►

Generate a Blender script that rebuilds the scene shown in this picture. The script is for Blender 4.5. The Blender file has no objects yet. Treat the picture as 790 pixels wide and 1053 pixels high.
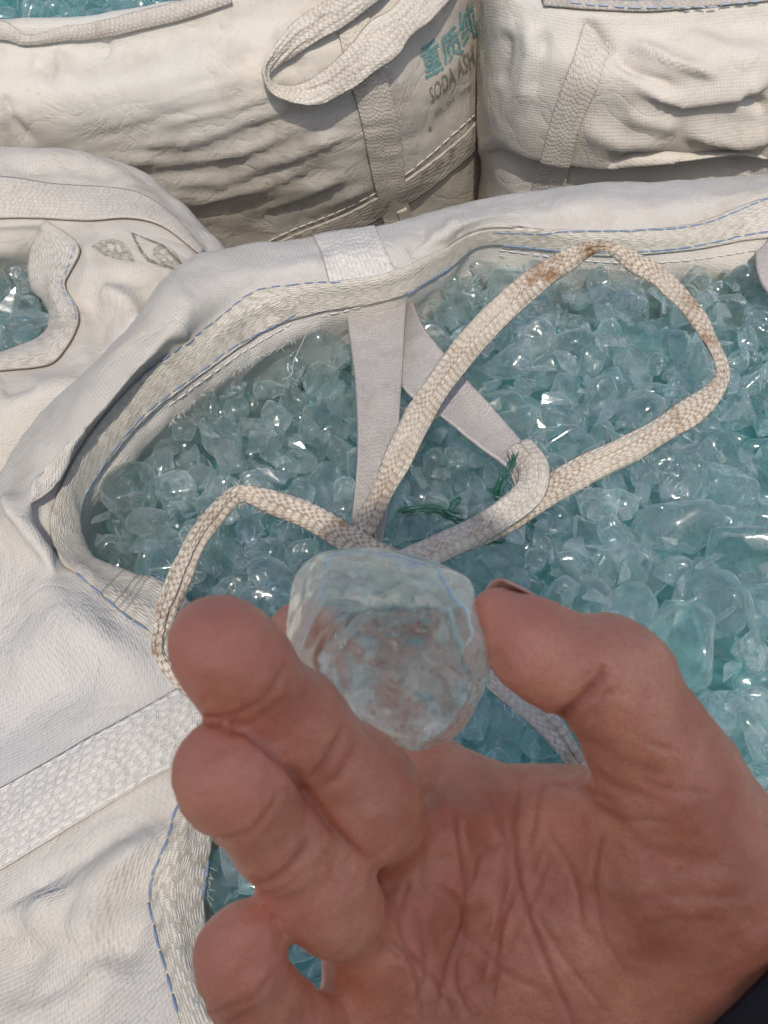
import bpy, bmesh, math, random
import numpy as np
from mathutils import Vector, Matrix
from mathutils.bvhtree import BVHTree

random.seed(7)
rng = np.random.default_rng(11)
scene = bpy.context.scene
COL = scene.collection

# ------------------------------------------------------------------ camera model
F = 1080.0                       # focal length in pixels of the 790x1053 photograph
EYE = np.array([0.0, 0.0, 0.50])  # half a metre above the glass in the open bag
PITCH = math.radians(50)
RGT = np.array([1.0, 0, 0])
UPV = np.array([0, math.sin(PITCH), math.cos(PITCH)])
FWD = np.array([0, math.cos(PITCH), -math.sin(PITCH)])
cam_d = bpy.data.cameras.new('camera')
cam = bpy.data.objects.new('camera', cam_d); COL.objects.link(cam)
cam.location = EYE; cam.rotation_euler = (math.radians(90) - PITCH, 0, 0)
cam_d.sensor_fit = 'VERTICAL'; cam_d.sensor_height = 24
cam_d.lens = 24 * F / 1053.0
cam_d.clip_start = 0.02; cam_d.clip_end = 2000
cam_d.dof.use_dof = True; cam_d.dof.focus_distance = 0.62
scene.camera = cam

def ray(px, py):
    return RGT * ((px - 395) / F) + UPV * (-(py - 526.5) / F) + FWD
def Z(px, py, z):
    d = ray(px, py); return EYE + d * ((z - EYE[2]) / d[2])
def Y(px, py, y):
    d = ray(px, py); return EYE + d * ((y - EYE[1]) / d[1])
def D(px, py, dep):
    return EYE + ray(px, py) * dep
def proj(P):
    q = np.asarray(P) - EYE
    dep = q @ FWD
    return np.stack([395 + F * (q @ RGT) / dep, 526.5 - F * (q @ UPV) / dep], -1), dep

# ------------------------------------------------------------------ noise
def _hash(ix, iy, iz, seed):
    h = (ix * 374761393 + iy * 668265263 + iz * 2147483647 + seed * 974634777) & 0xffffffff
    h = ((h ^ (h >> 13)) * 1274126177) & 0xffffffff
    return ((h ^ (h >> 16)) & 0xffff) / 32767.5 - 1.0
def vnoise(P, freq, seed=0):
    p = np.asarray(P, float) * np.asarray(freq, float)
    i = np.floor(p).astype(np.int64); f = p - i
    u = f * f * f * (f * (f * 6 - 15) + 10)
    out = 0
    for dx in (0, 1):
        for dy in (0, 1):
            for dz in (0, 1):
                w = (u[..., 0] if dx else 1 - u[..., 0]) * (u[..., 1] if dy else 1 - u[..., 1]) * (u[..., 2] if dz else 1 - u[..., 2])
                out = out + w * _hash(i[..., 0] + dx, i[..., 1] + dy, i[..., 2] + dz, seed)
    return out
def fbm(P, freq, seed=0, octv=4, gain=.5):
    a, s, f = 1.0, 0, np.asarray(freq, float)
    for k in range(octv):
        s = s + a * vnoise(P, f, seed + k * 17); a *= gain; f = f * 2.03
    return s

# ------------------------------------------------------------------ linking helpers
def link(o, parent=None):
    COL.objects.link(o)
    if parent is not None:
        o.parent = parent
    return o
def tag(o, label=None, cat=None, group=None, kind=None):
    if label: o['label'] = label
    if cat: o['category'] = cat
    if group: o['group'] = group
    if kind: o['kind'] = kind
    return o
def mesh_obj(name, V, Fc, mat=None, parent=None, uv=None, smooth=True):
    me = bpy.data.meshes.new(name)
    me.from_pydata([tuple(v) for v in V], [], [tuple(int(i) for i in f) for f in Fc])
    if smooth:
        me.polygons.foreach_set('use_smooth', [True] * len(me.polygons))
    if uv is not None:
        l = me.uv_layers.new(name='UVMap')
        idx = np.empty(len(me.loops), int); me.loops.foreach_get('vertex_index', idx)
        l.data.foreach_set('uv', np.asarray(uv)[idx].astype(np.float32).ravel())
    if mat: me.materials.append(mat)
    me.update()
    return link(bpy.data.objects.new(name, me), parent)
def grid_faces(nr, nc, wrap=False):
    r, c = np.meshgrid(np.arange(nr - 1), np.arange(nc if wrap else nc - 1), indexing='ij')
    a = r * nc + c; b = r * nc + (c + 1) % nc
    return np.stack([a, b, b + nc, a + nc], -1).reshape(-1, 4)
def cr(pts, n, closed=False):
    """Catmull-Rom through pts (K, ...) evaluated at n even parameters along axis 0."""
    pts = np.asarray(pts, float); K = len(pts)
    if closed:
        t = np.arange(n) / n * K
    else:
        t = np.linspace(0, K - 1, n)
        pts = np.concatenate([[2 * pts[0] - pts[1]], pts, [2 * pts[-1] - pts[-2]]]); t = t + 1
    i = np.floor(t).astype(int)
    if not closed: i = np.clip(i, 1, K - 1)
    f = (t - i).reshape((-1,) + (1,) * (pts.ndim - 1))
    g = (lambda j: pts[j % K]) if closed else (lambda j: pts[np.clip(j, 0, len(pts) - 1)])
    p0, p1, p2, p3 = g(i - 1), g(i), g(i + 1), g(i + 2)
    return .5 * (2 * p1 + (p2 - p0) * f + (2 * p0 - 5 * p1 + 4 * p2 - p3) * f ** 2 + (3 * p1 - p0 - 3 * p2 + p3) * f ** 3)
def grid_normals(G):
    du = np.gradient(G, axis=1); dv = np.gradient(G, axis=0)
    n = np.cross(du, dv); return n / (np.linalg.norm(n, axis=-1, keepdims=True) + 1e-12)
def seg_dist(q, poly):
    """distance in the plane from points q (...,2) to a polyline, and the fraction along it."""
    best = np.full(q.shape[:-1], 1e9); tt = np.zeros(q.shape[:-1]); side = np.zeros(q.shape[:-1])
    n = len(poly) - 1
    for k in range(n):
        a, b = np.array(poly[k], float), np.array(poly[k + 1], float); ab = b - a
        t = np.clip(((q - a) @ ab) / (ab @ ab), 0, 1)
        d = np.linalg.norm(q - a - t[..., None] * ab, axis=-1)
        m = d < best
        best = np.where(m, d, best); tt = np.where(m, (k + t) / n, tt)
        s = np.sign((q[..., 0] - a[0]) * ab[1] - (q[..., 1] - a[1]) * ab[0]); side = np.where(m, s, side)
    return best, tt, side
def bvh_of(V, Fc):
    return BVHTree.FromPolygons([tuple(v) for v in V], [tuple(int(i) for i in f) for f in Fc])

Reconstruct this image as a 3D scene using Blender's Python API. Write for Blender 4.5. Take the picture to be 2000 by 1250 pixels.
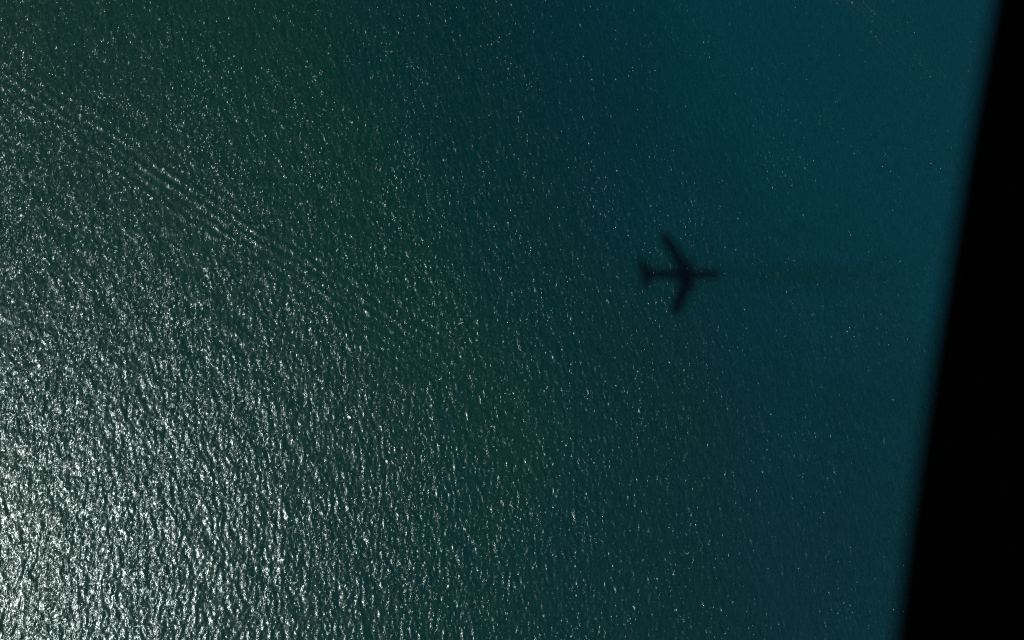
import bpy, bmesh, math
import numpy as np
from mathutils import Vector, Matrix

# ------------------------------------------------------------------ basics
sc = bpy.context.scene
COL = sc.collection
for o in list(bpy.data.objects):
    bpy.data.objects.remove(o)
PI = math.pi

# ------------------------------------------------------------------ camera
# Aerial survey camera (large format) looking down through a belly port.
# The picture is 2000 px wide with a 1450 px focal length; straight down lies
# at NADIR in the picture and the point opposite the sun at SHADOW.
F_PX, CX, CY = 1450.0, 1000.0, 625.0
NADIR = (650.0, 850.0)
SHADOW = (1333.0, 539.0)
ALT = 390.0                                   # flying height in metres


def pix_cam(px, py):                          # ray of a pixel in camera axes
    return Vector(((px - CX) / F_PX, (CY - py) / F_PX, -1.0)).normalized()


down_c = pix_cam(*NADIR)
q = (CY - 532.0) / F_PX                       # the flight line runs level across the frame
pp = -(down_c.y * q - down_c.z) / down_c.x
wx_c = Vector((pp, q, -1.0)).normalized()     # flight direction, world +X
wz_c = -down_c
wy_c = wz_c.cross(wx_c)
ROT = Matrix((wx_c, wy_c, wz_c))              # camera axes -> world axes
CAM = Vector((0.0, 0.0, ALT))


def pix_world(px, py):
    return (ROT @ pix_cam(px, py)).normalized()


def pix_ground(px, py, z=0.0):
    d = pix_world(px, py)
    return CAM + d * ((z - CAM.z) / d.z)


cd = bpy.data.cameras.new('survey_camera')
cd.sensor_width = 90.0
cd.sensor_fit = 'HORIZONTAL'
cd.lens = 90.0 * F_PX / 2000.0
cd.clip_start, cd.clip_end = 0.02, 120000.0
cd.dof.use_dof = True
cd.dof.focus_distance = 420.0
cd.dof.aperture_fstop = 2.3
cam = bpy.data.objects.new('survey_camera', cd)
COL.objects.link(cam)
cam.matrix_world = Matrix.Translation(CAM) @ ROT.to_4x4()
sc.camera = cam

# ------------------------------------------------------------------ sun and sky
sun_dir = -pix_world(*SHADOW)                 # towards the sun
elev = math.asin(sun_dir.z)
world = bpy.data.worlds.new('World')
sc.world = world
world.use_nodes = True
wn = world.node_tree.nodes
sky = wn.new('ShaderNodeTexSky')
sky.sky_type = 'NISHITA'
sky.sun_disc = False
sky.sun_elevation = elev
sky.sun_rotation = math.atan2(-sun_dir.x, sun_dir.y)
sky.altitude = ALT
sky.ozone_density = 8.0
sky.dust_density = 0.6
bg = wn['Background']
bg.inputs['Strength'].default_value = 0.05
world.node_tree.links.new(sky.outputs[0], bg.inputs['Color'])

sl = bpy.data.lights.new('sun', 'SUN')
sl.energy = 5.0
sl.angle = math.radians(0.9)
sl.color = (1.0, 0.985, 0.96)
so = bpy.data.objects.new('sun', sl)
COL.objects.link(so)
so.rotation_euler = (-sun_dir).to_track_quat('-Z', 'Y').to_euler()
so.location = sun_dir * 2000

sc.view_settings.view_transform = 'Standard'
sc.view_settings.look = 'None'
sc.view_settings.exposure = 0.0
sc.view_settings.gamma = 1.0
sc.view_settings.use_curve_mapping = False
sc.render.engine = 'CYCLES'
sc.cycles.use_denoising = False
sc.cycles.filter_width = 1.1
sc.cycles.max_bounces = 4
sc.cycles.sample_clamp_indirect = 2.0


# ------------------------------------------------------------------ helpers
def nodes_of(name):
    m = bpy.data.materials.new(name)
    m.use_nodes = True
    nt = m.node_tree
    nt.nodes.clear()
    return m, nt, nt.nodes.new, nt.links.new


def paint(name, color, rough, metal=0.0, vary=0.12, scale=6.0, spec=0.5):
    m, nt, N, L = nodes_of(name)
    out = N('ShaderNodeOutputMaterial')
    b = N('ShaderNodeBsdfPrincipled')
    tc = N('ShaderNodeTexCoord')
    nz = N('ShaderNodeTexNoise')
    nz.inputs['Scale'].default_value = scale
    nz.inputs['Detail'].default_value = 5.0
    hs = N('ShaderNodeMapRange')
    hs.inputs['To Min'].default_value = 1.0 - vary
    hs.inputs['To Max'].default_value = 1.0 + vary
    mul = N('ShaderNodeVectorMath')
    mul.operation = 'SCALE'
    mul.inputs[0].default_value = color
    L(tc.outputs['Object'], nz.inputs['Vector'])
    L(nz.outputs['Fac'], hs.inputs['Value'])
    L(hs.outputs['Result'], mul.inputs['Scale'])
    L(mul.outputs['Vector'], b.inputs['Base Color'])
    b.inputs['Roughness'].default_value = rough
    b.inputs['Metallic'].default_value = metal
    b.inputs['Specular IOR Level'].default_value = spec
    L(b.outputs[0], out.inputs['Surface'])
    return m


def link(name, bm, mat, parent=None, smooth=True):
    bmesh.ops.recalc_face_normals(bm, faces=bm.faces)
    me = bpy.data.meshes.new(name)
    bm.to_mesh(me)
    bm.free()
    me.materials.append(mat)
    if smooth:
        me.polygons.foreach_set('use_smooth', [True] * len(me.polygons))
    o = bpy.data.objects.new(name, me)
    COL.objects.link(o)
    if parent is not None:
        o.parent = parent
    return o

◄

Task to complete.
Give again, exactly as written, only the lines that start at the one with "Reconstruct this image" and end at the one with "return CAM + d * ((z - CAM.z) / d.z)", both included. Skip any pictures.

Answer to this task.
Reconstruct this image as a 3D scene using Blender's Python API. Write for Blender 4.5. Take the picture to be 2000 by 1250 pixels.
import bpy, bmesh, math
import numpy as np
from mathutils import Vector, Matrix

# ------------------------------------------------------------------ basics
sc = bpy.context.scene
COL = sc.collection
for o in list(bpy.data.objects):
    bpy.data.objects.remove(o)
PI = math.pi

# ------------------------------------------------------------------ camera
# Aerial survey camera (large format) looking down through a belly port.
# The picture is 2000 px wide with a 1450 px focal length; straight down lies
# at NADIR in the picture and the point opposite the sun at SHADOW.
F_PX, CX, CY = 1450.0, 1000.0, 625.0
NADIR = (650.0, 850.0)
SHADOW = (1333.0, 539.0)
ALT = 390.0                                   # flying height in metres


def pix_cam(px, py):                          # ray of a pixel in camera axes
    return Vector(((px - CX) / F_PX, (CY - py) / F_PX, -1.0)).normalized()


down_c = pix_cam(*NADIR)
q = (CY - 532.0) / F_PX                       # the flight line runs level across the frame
pp = -(down_c.y * q - down_c.z) / down_c.x
wx_c = Vector((pp, q, -1.0)).normalized()     # flight direction, world +X
wz_c = -down_c
wy_c = wz_c.cross(wx_c)
ROT = Matrix((wx_c, wy_c, wz_c))              # camera axes -> world axes
CAM = Vector((0.0, 0.0, ALT))


def pix_world(px, py):
    return (ROT @ pix_cam(px, py)).normalized()


def pix_ground(px, py, z=0.0):
    d = pix_world(px, py)
    return CAM + d * ((z - CAM.z) / d.z)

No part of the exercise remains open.